En ce qui concerne l’intégration en tant que lecteur, Anselme côtoie de nombreux teaching assistants et participe à une multitude d’événements du département d’histoire. Il souligne néanmoins qu’il est difficile de « tisser des liens avec les étudiants du campus ». Une grande majorité d’entre eux sont des undergrads. Les teaching assistants ne peuvent donc pas réellement se lier d’amitié avec eux, en raison de leur statut. Le fait qu’ils vivent dans les résidences du campus ne « facilite pas les rencontres ». Anselme a toutefois pu « rentrer dans l’orchestre et faire une retraite d’une semaine avec ses membres ». Il a également rencontré quelques graduate students du département de Langues et Littérature romanes, qui sont aussi souvent teaching assistants.

Un nouveau mode de vie

Arrivé mi-août, Anselme s’est installé dans une première colocation qu’il a quittée pour emménager avec deux Américaines. Il a gardé un très bon contact avec ses premiers roommates, avec qui il « a organisé un roadtrip dans le sud-ouest des États-Unis pour quitter Boston au printemps ». Quand il n’étudie pas, Anselme écume les « très riches musées de Boston et de Cambridge, la ville et les bars ». Et pour vraiment se mettre dans la peau d’un Américain le temps d’une année, il a décidé de « s’acheter l’outfit du vrai runner qui, pour les hommes, se réduit souvent à une bouteille d’eau très technique, des chaussures et un short puisque courir semble faire partie des mœurs américaines masculines ». Il espère également pouvoir passer son permis « pour 65 dollars » et « arpenter la côte est dans une automatique louée ».
 



Les conseils d’Anselme pour candidater à un lectorat

À l’ENS, les possibilités pour étudier à l’étranger sont nombreuses : que ce soit en Erasmus, en stage ou encore dans le cadre d’un lectorat. « Possibilité d’échange bien connue des normaliens », régulièrement informés par la Direction des relations internationales (DRI), le lectorat permet ainsi à un étudiant ou à une étudiante de dispenser des cours (littérature, civilisation, langues) aux étudiants de l’université d’accueil.
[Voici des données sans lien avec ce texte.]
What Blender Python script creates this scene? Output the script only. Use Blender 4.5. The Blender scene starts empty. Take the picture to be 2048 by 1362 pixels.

Cette dernière lui verse alors une bourse. Lorsque l’élève est fonctionnaire-stagiaire, il doit donc suspendre son traitement, c’est-à-dire qu’il ne perçoit pas son salaire pendant la durée du lectorat.

Pour faciliter ses démarches, Anselme avait lu les rapports des anciens lecteurs et contacté deux d’entre eux « qui avaient été très réactifs pour l’aider dans le choix de l’université, l’intérêt du lectorat et les diverses angoisses administratives ».

Le processus de candidature se fait relativement tôt dans l’année et demande de faire entre 3 et 5 choix. Les CV des normaliens et normaliennes étant assez similaires, « ce qui compte le plus, ce sont les lettres de motivation ». Anselme conseille « d’insister sur sa motivation à vouloir enseigner, avoir une expérience dans le domaine, et trouver des professeurs et professeures, bibliothèques, laboratoires, ressources, etc, dans l’université qui motivent l’intérêt à y séjourner un an ». Selon lui, « toutes les universités sont intéressantes, il est donc facile d’y trouver son compte » mais il « faut savoir chercher », car les sites des universités étrangères ne sont pas toujours évidents à comprendre. L’outil de recherches ‘Hollis’, qui permet de naviguer dans les collections des diverses bibliothèques (Widener Library, Houghton Library, Lamont Library,… ), est d’ailleurs très utile. Il recommande enfin de ne pas hésiter à contacter d’anciens lecteurs.

La sélection se fait en deux temps : les étudiants et étudiantes qui ne sont pas satisfaits de leur premier résultat peuvent tenter d’avoir une autre université au second tour, en fonction des annulations ou des désistements.